As was stated in that thread, percent grade is defined as rise over run, i.e. the vertical distance traveled over the horizontal distance traveled, or in math terms, the slope. It is not taken to be the angle formed (or equivalently, the percent of 90 degrees), although I wish it were, as that is somewhat easier to comprehend.

It was suggested that one could use the road distance (the hypotenuse of the triangle formed) as a proxy for run, which would be convenient since run is often unobtainable, whereas road distance can be obtained from your bike's computer readout. Doug Sloan gave a link to an interesting chart he constructed revealing that the error in using distance traveled instead of run is small, even for rather steep grades. I just wanted to elucidate on that a bit. It turns out it's not so mysterious or coincidental.

Rise over run is simply the tangent (side opposite over side adjacent) of the angle of the triangle formed in the ascent up the hill. Rise over road distance is merely the sin of the same angle. The reason the two are close is that for reasonably small values, sin and tan are close to each other. This can be seen by looking at the Taylor series expansion of the two:

sin(x) = x – (x^3)/3! + (x^5)/5! – x^7)/7! + .

tan(x) = x + (x^3)/3 + 2(x^5)/15 + 17(x^7)/315 + .

It is worth noting that this shows that when tan(x) (i.e., rise over run) is positive, it always exceeds sin(x) (i.e., rise over road distance), not surprising since tan(x) = sin(x)/cos(x) where cos(x) is less than 1. If you truncate each of the above series at any term, there are known formulas bounding the error in terms of the first term discarded, so we could get a nice upper bound on the difference between the two series as well if we wanted to. In any case, here's something very practical: even for steeper grades where the error between the two grows, given rise over road distance you can anyway find (well, when you get home) rise over run: rise/road distance = sin(x), so x = arcsin(sin x), and now that you have the angle x, you can find tan(x). An Excel spreadsheet has all the built-in functions (e.g. ASIN) to handle this.

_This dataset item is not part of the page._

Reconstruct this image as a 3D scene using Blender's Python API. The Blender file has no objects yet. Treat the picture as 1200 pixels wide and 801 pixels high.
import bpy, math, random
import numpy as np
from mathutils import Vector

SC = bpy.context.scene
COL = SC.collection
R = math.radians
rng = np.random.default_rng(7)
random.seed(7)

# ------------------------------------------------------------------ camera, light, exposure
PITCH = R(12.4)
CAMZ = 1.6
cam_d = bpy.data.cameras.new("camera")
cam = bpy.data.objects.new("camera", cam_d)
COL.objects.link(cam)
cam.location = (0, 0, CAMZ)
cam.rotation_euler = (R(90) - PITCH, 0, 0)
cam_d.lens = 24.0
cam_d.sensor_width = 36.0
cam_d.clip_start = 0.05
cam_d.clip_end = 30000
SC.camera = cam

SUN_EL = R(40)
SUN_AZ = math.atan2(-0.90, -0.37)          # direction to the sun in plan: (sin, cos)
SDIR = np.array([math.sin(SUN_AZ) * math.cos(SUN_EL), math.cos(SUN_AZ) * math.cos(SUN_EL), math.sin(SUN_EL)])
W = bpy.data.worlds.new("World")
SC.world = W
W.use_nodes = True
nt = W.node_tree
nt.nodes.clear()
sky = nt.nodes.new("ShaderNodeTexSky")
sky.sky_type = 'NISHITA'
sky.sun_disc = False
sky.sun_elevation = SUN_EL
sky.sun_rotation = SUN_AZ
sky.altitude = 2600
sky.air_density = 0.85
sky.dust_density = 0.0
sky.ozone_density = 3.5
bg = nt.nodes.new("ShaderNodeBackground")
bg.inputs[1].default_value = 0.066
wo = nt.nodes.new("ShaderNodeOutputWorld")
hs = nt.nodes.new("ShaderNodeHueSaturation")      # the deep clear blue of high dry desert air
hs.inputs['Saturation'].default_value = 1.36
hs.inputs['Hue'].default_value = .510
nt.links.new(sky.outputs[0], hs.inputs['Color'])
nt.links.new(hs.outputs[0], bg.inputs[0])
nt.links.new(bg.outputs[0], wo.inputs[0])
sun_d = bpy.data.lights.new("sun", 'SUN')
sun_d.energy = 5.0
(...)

As an example, suppose you have found rise/road distance to be .14834. Then arcsin (.14834) = .14889 (confirming the well-known adage that x and sin(x) are close in value for small x, something obvious from the Taylor series expansion). Then rise/run = tan(.14889) = .15, i.e. a 15% grade. The error using road distance instead of run is .15-.14834 = .00166. Incidentally, the angle .14889 translates into 8.53 degrees.

It should be pointed out, of course, that due to undulating road conditions, road distance will always be a bit longer than the actual hypotenuse of the triangle used in the calculations, so that adds a bit of error.
re: more on percent grade03Vortex
Jul 18, 2003 11:17 AM
Thnaks but too complicated for me. I think I will just suck it up and accept whatever the road has to throw at me. Sometimes, the less we know the better.
A fellow engineer?Alexx
Jul 18, 2003 11:59 AM
Or perhaps a math professor? Gee, the lat time I saw a Taylor series was either in Physics 3, or in Claculus 2.

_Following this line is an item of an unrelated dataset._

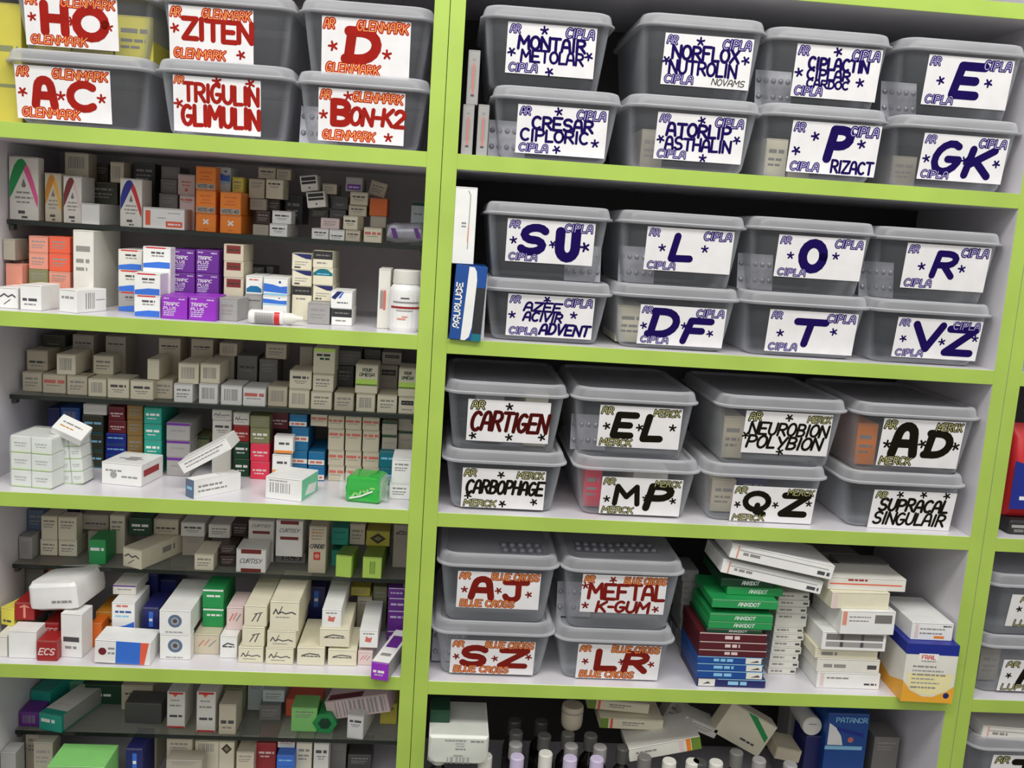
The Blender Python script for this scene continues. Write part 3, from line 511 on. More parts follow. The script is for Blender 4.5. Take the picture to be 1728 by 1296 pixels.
# ------------------------------------------------------------------ lidded bins
def rloop(w, d, r, z, y0=0, seg=5):
    """rounded rectangle, front edge at y = y0, centred in x, depth d"""
    out = []
    for cx, cy, a in ((w/2-r, y0+d-r, 0), (-w/2+r, y0+d-r, 90), (-w/2+r, y0+r, 180), (w/2-r, y0+r, 270)):
        for i in range(seg+1):
            t = R(a+90*i/seg); out.append((cx+r*math.cos(t), cy+r*math.sin(t), z))
    return out
LIDH = .0175
def bin_shape(w, h, d):
    top = (w-.008, d-.008, .004); bot = (w*.83, d-w*.17, w*.085)
    return top, bot
def make_bin(X, Y, Z, w, h, d, yaw, lab, texts, brand, label, has_handle=False):
    root = empty('storage_bin', (X, Y, Z), R(yaw))
    tag(root, label, 'plastic bin', 'lidded plastic bins')
    (tw, td, ty), (bw, bd, by) = bin_shape(w, h, d)
    zt = h-LIDH+.004
    mb = MB(); L = []
    for f, rr, zz, ins in ((0, .010, 0, .008), (0, .014, .0025, .0025), (.04, .016, .007, 0), (.5, .018, zt*.5, 0), (1, .02, zt, 0)):
        wq = bw+(tw-bw)*f; dq = bd+(td-bd)*f; yq = by+(ty-by)*f
        L.append(rloop(wq-2*ins, dq-2*ins, rr, zz, yq+ins))
    mb.grid(L, 'plastic_body', cap0=True)
    body = weld(mb.build('tub', root))
    # lid: overhanging skirt with a lip ridge, raised border, sunk centre
    mb = MB(); L = []
    for ins, zz, rr in ((.004, h-LIDH+.001, .02), (-.0004, h-LIDH, .024), (-.0022, h-LIDH+.0015, .024), (-.0022, h-LIDH+.0034, .024), (.0006, h-LIDH+.0046, .023), (.0012, h-LIDH+.0075, .023), (.0028, h-.004, .022),
                        (.0045, h-.001, .021), (.007, h, .02), (.010, h, .019), (.0125, h-.004, .018)):
        L.append(rloop(w-2*ins, d-2*ins, rr, zz, ins))
    mb.grid(L, 'plastic_lid', cap1=True)
    weld(mb.build('lid', root), 50)
    if lab:
        cu, cv, lw, lh, lroll = lab
        cv = min(cv, h-LIDH-.0022-lh/2)               # centre on the front face, in metres from bin centre / base
        slope = math.atan2(by-ty, zt)             # front wall leans outward towards the top
        yf = by+(ty-by)*(cv/zt)-.0006
        r = random.Random(int(X*1000)+int(Z*777))
        mb = MB(); mb.box(-lw/2, lw/2, -.0003, 0, -lh/2, lh/2, 'label_paper', .0001)
        p = mb.build('paper_label', root); p.location = (cu, yf, cv); p.rotation_euler = (slope, R(lroll), 0)
        ink, small, fill, inner = INK[brand]
        mb = MB()
        T = lambda q: (lambda u, v, e=0: (u-lw/2, -.0005-.0002*q-e, v-lh/2))
        for t in texts:
            if t[0] == 's':
                star(mb, t[1]*lw, t[2]*lh, .075*lh*(t[3] if len(t) > 3 else 1), inner, T, r)
            elif t[0] == 'b':                     # a big marker word
                _, tx, a, b, c, dd = t[:6]; wd_ = t[6] if len(t) > 6 else .2; sl = t[7] if len(t) > 7 else 0
                lettering(mb, tx, (a*lw, b*lh, c*lw, dd*lh), ink, T, wid=wd_*1.32, slant=sl, r=r)
            elif t[0] == 'm':                     # small outlined word
                _, tx, a, b, c, dd = t[:6]
                lettering(mb, tx, (a*lw, b*lh, c*lw, dd*lh), small, T, wid=.36, slant=.12, r=r, fill=fill)
            elif t[0] == 'k':
                lettering(mb, t[1], (t[2]*lw, t[3]*lh, t[4]*lw, t[5]*lh), 'ink_black', T, wid=.14, slant=.2, r=r)
        o = mb.build('lettering', p)
    return root
INK = {'blue': ('ink_navy', 'ink_violet', 'ink_lilac', 'ink_navy'), 'cart': ('ink_cart', 'ink_olive', 'ink_pale', 'ink_black'), 'red': ('ink_red', 'ink_orange_red', 'ink_peach', 'ink_red'),
       'black': ('ink_black', 'ink_olive', 'ink_pale', 'ink_black'), 'brown': ('ink_brown_red', 'ink_rust', 'ink_peach', 'ink_brown_red')}

# ------------------------------------------------------------------ the room
def struct(name, x0, x1, y0, y1, z0, z1, m):
    mb = MB(); mb.box(x0, x1, y0, y1, z0, z1, m, .001); o = mb.build(name); o['kind'] = 'structure'; return o
struct('floor', -3.2, 4.0, -5.2, .34, -1.25, -1.20, 'floor_tile')
struct('wall_back', -2.2, 3.0, .31, .36, -1.20, 1.6, 'room_wall')

# ------------------------------------------------------------------ cabinets
DEPTH = .285
def cabinet(x0, x1, tops, label, backmat, zlo=-1.2, zhi=.98, th=.019, bt=.0195):
    """x0, x1: outer faces of the two side panels; tops: top heights of the fixed boards"""
    root = empty('storage_cabinet', (0, 0, zlo)); tag(root, label, 'cabinet', 'green edged cabinets')
    for a in (x0, x1-th):
        mb = MB(); mb.box(a, a+th, .0012, DEPTH, 0, zhi-zlo, 'white_laminate', .0005); p = mb.build('side_panel', root)
        mb = MB(); mb.box(a, a+th, 0, .0011, 0, zhi-zlo, 'green_laminate', .0004); mb.build('edge_band', p)
    for z in tops:
        z -= zlo
        mb = MB(); mb.box(x0+th, x1-th, .0012, DEPTH, z-bt, z, 'white_laminate', .0005); p = mb.build('shelf_board', root)
        mb = MB(); mb.box(x0+th, x1-th, 0, .0011, z-bt, z, 'green_laminate', .0004); mb.build('edge_band', p)
    mb = MB(); mb.box(x0, x1, DEPTH, DEPTH+.006, 0, zhi-zlo, backmat, .0005); mb.build('back_panel', root)
    return root
XA, XB = 0.7854, 0.0
cabinet(-0.6010, -.0004, (0.4735, 0.2391, 0.0016, -0.2379, -0.478, -.72, -.96, .7123, .96), 'left green-edged white cabinet with glass shelves between its boards', 'back_board')
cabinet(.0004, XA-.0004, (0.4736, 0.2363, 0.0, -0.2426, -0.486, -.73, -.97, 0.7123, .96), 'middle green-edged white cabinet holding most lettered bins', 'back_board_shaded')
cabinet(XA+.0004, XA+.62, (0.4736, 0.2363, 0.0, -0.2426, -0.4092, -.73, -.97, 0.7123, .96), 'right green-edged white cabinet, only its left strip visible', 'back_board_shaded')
def glass(x0, x1, z, label, yf=.10):
    mb = MB(); mb.box(x0, x1, yf+.0012, DEPTH-.001, z-.006, z, 'shelf_glass', .0004)
    o = mb.build('glass_shelf')
    mb = MB(); mb.box(x0, x1, yf, yf+.001, z-.006, z, 'glass_edge', .0003); mb.build('front_edge', o)
    for sx, xx in ((1, x0), (-1, x1)):            # metal clips the pane rests on
        mb = MB(); a, b = sorted((xx, xx+sx*.006)); mb.box(a, b, yf+.006, yf+.018, z-.014, z-.0062, 'dark_metal', .0006)
        mb.build('clip', o)
    return tag(o, label, 'glass shelf', 'glass shelves of the left cabinet')
glass(-0.5815, -0.0195, 0.3519, 'highest glass shelf, carrying arch-printed white cartons')
glass(-0.5815, -0.0195, 0.1117, 'second glass shelf from top, carrying beige cartons')
glass(-0.5815, -0.0195, -0.1346, 'third glass shelf from top, carrying two lime green cartons')
glass(-0.5815, -0.0195, -0.3902, 'lowest glass shelf, carrying upright red-ended cartons')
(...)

From what I can remember, taking the series to 3 iterations chould be accurate enough, therefore:

sin(x) = x – (x^3)/3! + (x^5)/5! – x^7)/7!

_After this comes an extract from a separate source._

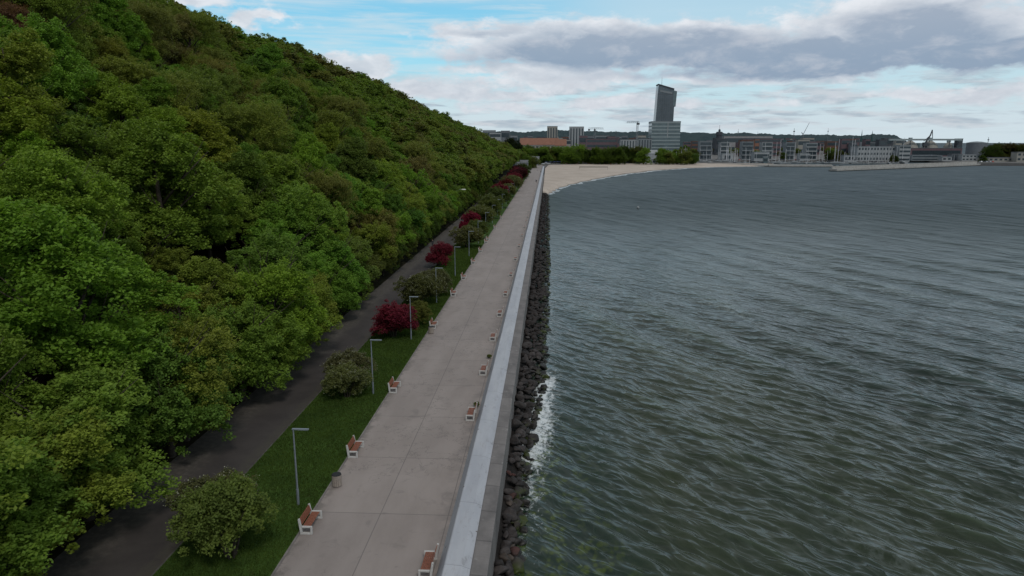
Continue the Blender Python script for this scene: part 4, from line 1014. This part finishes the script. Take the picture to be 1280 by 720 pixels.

tan(x) = x + (x^3)/3 + 2(x^5)/15 + 17(x^7)/315

is quite suficient.
no way!!ET
Jul 18, 2003 12:23 PM
Pure mathematician here. So if you need to know, say, how much milk a cow makes in an hour, well, let's see: assume it's a perfectly spherical cow...

Anyway, I now work as an actuary (gotta pay the bills, you know :-)).
Hey!ET_SoCal
Jul 18, 2003 3:08 PM
ET, you made me change my login a few years ago...
I use to be "ET" on mtbr.com, but now I've changed.

Bike content? How about I'm going to be purchasing my first road bike next month and I've decided on:
1) Steel frame
2) Triple crank (What can I say? I'm a dirty rider)
3) 105 components or better.
So what am I looking at? Something two or three years old for around 1K ?
Hey!russw19
Jul 18, 2003 7:35 PM
I can get you a new LeMond steel frame w/ 105 for that.

For a grand and a year or two old, you should be able to find an Ultegra bike with an 853 frame and some nice wheels. Shop around.. the deals are there, you may just need to find them. Also, '04 bikes are starting to come out.. if you LBS has 2003's in stock, they are gonna start to get ancy about moving them.

Russ